10/30/2022
Tips to improve your credit and help you become a homeowner
Valerie Dixon Real Estate Broker
1. Limit New Lines Of Credit
When you apply for a new credit card or loan, a hard inquiry will appear on your credit report, possibly leading to a brief dip in your credit score. Plan to apply only for the credit you truly need, after you have done enough research to understand which accounts you will likely qualify for. Avoid new loans you will have difficulty paying & you can help credit improve.
2. Track Your Credit Scores
When you monitor your credit score, you can intervene quickly if it drops. You can address factors that influence your score, such as high balances, late payments, or too many recent hard inquiries.
3. Pay Off Credit Card Balances Every Month
In addition to lowering existing debt balances, minimizing ongoing debt by making it a goal to pay off your card each month. Zeroing out your balance each statement period keeps your credit utilization low, which is one of the best ways to strengthen credit. You will also avoid incurring interest charges.
4. Keep Old Accounts Open
Even if you no longer use an old credit card, it's typically best to keep the account open. That's because your credit scores benefit from a long history & a high credit total limit. Closing established accounts will shorten the average age of your accounts & lower your total credit limit. It will take years before an account closed in good standing will drop off your credit report, but the effects on your credit utilization rate are immediate. If you have a credit card with a high annual fee you can't afford, ask your issuer to downgrade the card to a no fee version if possible.
5. Pay Down Balances
The second most crucial component in your credit score is how much revolving debt your are carrying compared with your total a available credit. Make it a goal to reduce any high interest credit card debt first. A credit card will likely cost you more in interest than a auto loan or federal student loan does. Decreasing your credit card balances will show potential lenders that you're responsible with credit. We are told to keep our credit utilization below 30% at all times, but 10% or less is better. A person with a high credit score usually has interest rates in the single digits.
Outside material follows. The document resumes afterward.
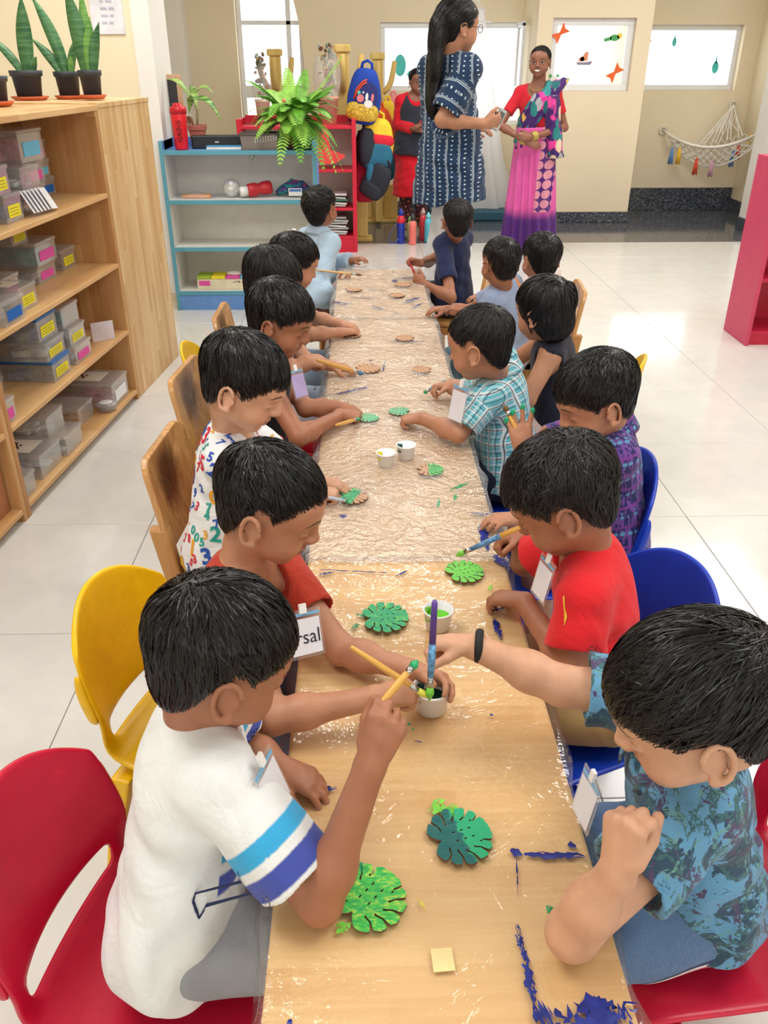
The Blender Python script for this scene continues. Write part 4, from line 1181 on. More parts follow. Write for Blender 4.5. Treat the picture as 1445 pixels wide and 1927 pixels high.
# wrist band and neck cord of the child in the tropical shirt
I = PEOPLE['R1']; h = I['hands']['R']; wr = h['wr'] - h['d'] * .012
e1 = unit(np.cross(h['d'], A(0, 0, 1))); e2 = np.cross(h['d'], e1)
obj('wrist_band', MB().tube([wr + (e1 * math.cos(a) + e2 * math.sin(a)) * .0225 for a in [2 * PI * i / 24 for i in range(25)]], .0042, 8, flat=1.5), M('black_elastic', (24, 24, 26), .7), I['body'], True, org=I['org'])
obj('neck_cord', MB().tube([I['neck'] + A(0, 0, .012) + I['F'] * (.050 * math.cos(a)) + I['S'] * (.046 * math.sin(a)) - A(0, 0, .030 * (1 + math.cos(a)) / 2) for a in [2 * PI * i / 30 for i in range(31)]], .0022, 6), M('black_cord', (26, 24, 24), .6), I['body'], True, org=I['org'])
# green paint on the raised fingertips
I = PEOPLE['R3']; h = I['hands']['R']
for tp in h['tips'][:4]: obj('painted_fingertip', MB().ell(tp - h['d'] * .004, (.0060, .0060, .0095), 10, 7), M('fingertip_green', (20, 160, 110), .35), I['body'], True, org=I['org'])
# folded shirt collars
for key, nm in (('R1', 'tropical_cotton'), ('R3', 'purple_ikat'), ('R4', 'plaid_cotton'), ('L7', 'pale_blue_linen')):
    I = PEOPLE[key]; nk_, U_, F_, S_ = I['neck'], I['U'], I['F'], I['S']
    def band(u, v):
        a = .32 + (2 * PI - .64) * u                      # open at the front
        prof = ((.047, .012), (.050, .030), (.056, .034), (.066, .012), (.074, -.008))
        k = v * 4; i = min(3, int(k)); f_ = k - i
        r_ = prof[i][0] * (1 - f_) + prof[i + 1][0] * f_; z_ = prof[i][1] * (1 - f_) + prof[i + 1][1] * f_
        fr = max(0, math.cos(a)); tip = fr ** 3 * v
        return nk_ + F_ * (math.cos(a) * r_ * 1.02 + .002 + .012 * tip) + S_ * (math.sin(a) * r_ * 1.06) + U_ * (z_ - .030 * fr - .020 * tip - .004)
    o = obj('collar', MB().grid(band, 40, 8), bpy.data.materials[nm], I['top'], True, org=I['org'], solid=.003)
    at = o.data.attributes.new('bc', 'FLOAT_VECTOR', 'POINT')
    co = np.array([v.co for v in o.data.vertices]) + I['org'] - I['pel']
    at.data.foreach_set('vector', (co @ np.stack([S_, F_, U_], 1)).astype(np.float32).ravel())
# flower clip
I = PEOPLE['L6']; q = I['Hc'] + I['R'] @ A(-.045, -.02, .095)
mb = MB()
for k in range(5): a = k * 2 * PI / 5; mb.ell(q + A(.016 * math.cos(a), 0, .016 * math.sin(a)), (.011, .005, .011), 8, 6)
obj('flower_clip', mb, M('clip_white', (240, 232, 226), .5), I['body'], True, org=I['org'])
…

6. Plan To Resume Paying Federal Student Loans
Since March 2020 federal student loan borrowers have not had to make monthly payments, and interest rates have been set at 0%. The forbearance period ends December 31,2022.The most important factor in your credit score is your payment history. Help protect your score from the adverse effects of a missed student loan payment by making sure you understand the exact date when your loan payments become due again. Review your.budget to determine whether the resumed payments will stretch you financially. If you are concerned about your ability to afford your loans long term talk to your student loan servicer about signing up for an income driven repayment plan.
7. Get Up A Credit Builder Loan
When you are focused on building credit from scratch or recovering after a hit to your score, a credit builder loan from a credit union could help. You will make fixed payments for 6 to 24 months, & your money will sit in a savings account you will be able to access at the end of the loan term. The lender will report your on time payments to the credit bureaus strengthening your score.